We have a mixture of classic works, adapted for radio, and newly commissioned dramas. So, for the last two weekends, I've been tuning into Brave New World (Sat 9pm), an adaptation of Aldous Huxley's famous novel. This really is one of the big dogs of the dystopian sci-fi sub-genre, up there with 1984, Yevgeny Zamyatin's We, Ray Bradbury's Fahrenheit 451, et cetera.

Brave New World has been incredibly influential, both on literature and the broader culture - the title is thrown out to describe something new all the time - and this was a fine dramatisation.

I won't précis the storyline because you should already know it, and if you don't, you should feel mortally ashamed. What I will say is that, in a funny way, radio is a better fit for novel adaptations than movies or TV.

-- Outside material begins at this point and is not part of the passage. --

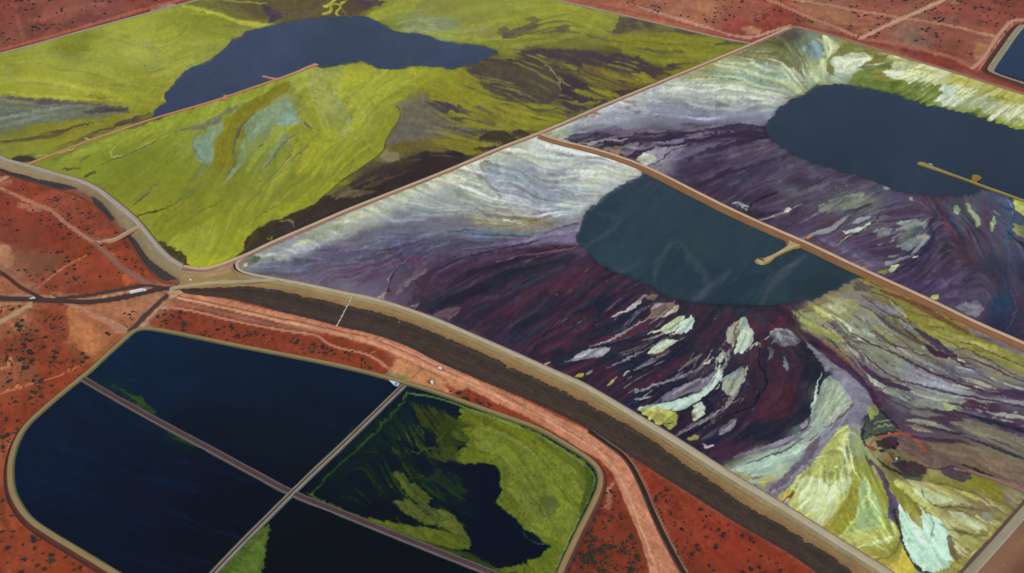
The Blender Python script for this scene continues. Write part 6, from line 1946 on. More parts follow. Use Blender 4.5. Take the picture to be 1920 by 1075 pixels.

The magic of books and radio both is that you, the audience, create so much of it in your mind. All of it, essentially. You envision what the city looks like, how the hover-pod/moon rockets move, what the robot's metallic and vaguely camp voice (robots are always vaguely camp) sounds like.

But when they adapt it for screen, there's a disjuncture between your mental images, and the shapes and forms you're now watching. You can't help thinking they've done it wrong, it shouldn't look like that, or what-have-you.

Anyway, the rest of Dangerous Visions' line-up is mouth-watering: John Wyndham's The Kraken Wakes, JG Ballard's Concrete Island and The Drowned World, four new works in the Dark Vignettes series, and more… including Never Let Me Go by Kazuo Ishiguro, which runs this week (Mon-Fri, 10.45pm) and next.

In a minor irony, I actually hate this book - absolute drivel, the most inexplicably overrated thing I've ever read. But millions of readers, and every "greatest novel ever" list-maker, love it, so you be the judge (Dredd).

The Ray D'Arcy Show (Radio 1, Mon 3pm), on foot of TV3's Teen Killers documentary, interviewed former Mountjoy governor John Lonergan on criminality, the justice system, mental health, social breakdown and more.

John is more New Testament than Old. He's always willing to seek explanations for bad behaviour - truly sickening behaviour, in some cases - rather than lock 'em up and throw away the key. Which is fair enough, and admirable in a way, though I do tend to feel he's a bit too much carrot and not quite enough stick. And judging by the texts read out, most listeners would agree.

The Marty Squad (Radio 1, Sun 6pm) has returned with the GAA championship. And this week's interview with Josh McClorey, lead guitarist with The Strypes, encapsulated what makes the GAA great.

This is a kid of huge talent, in a kick-ass rock band, with legends like Elton John and Noel Gallagher among his fans… but the fortunes of Cavan footballers still matter to him, and always will. As someone once joked, the GAA is like the Freemasons: once you're in the club, you're in for life, and we wouldn't have it any other way.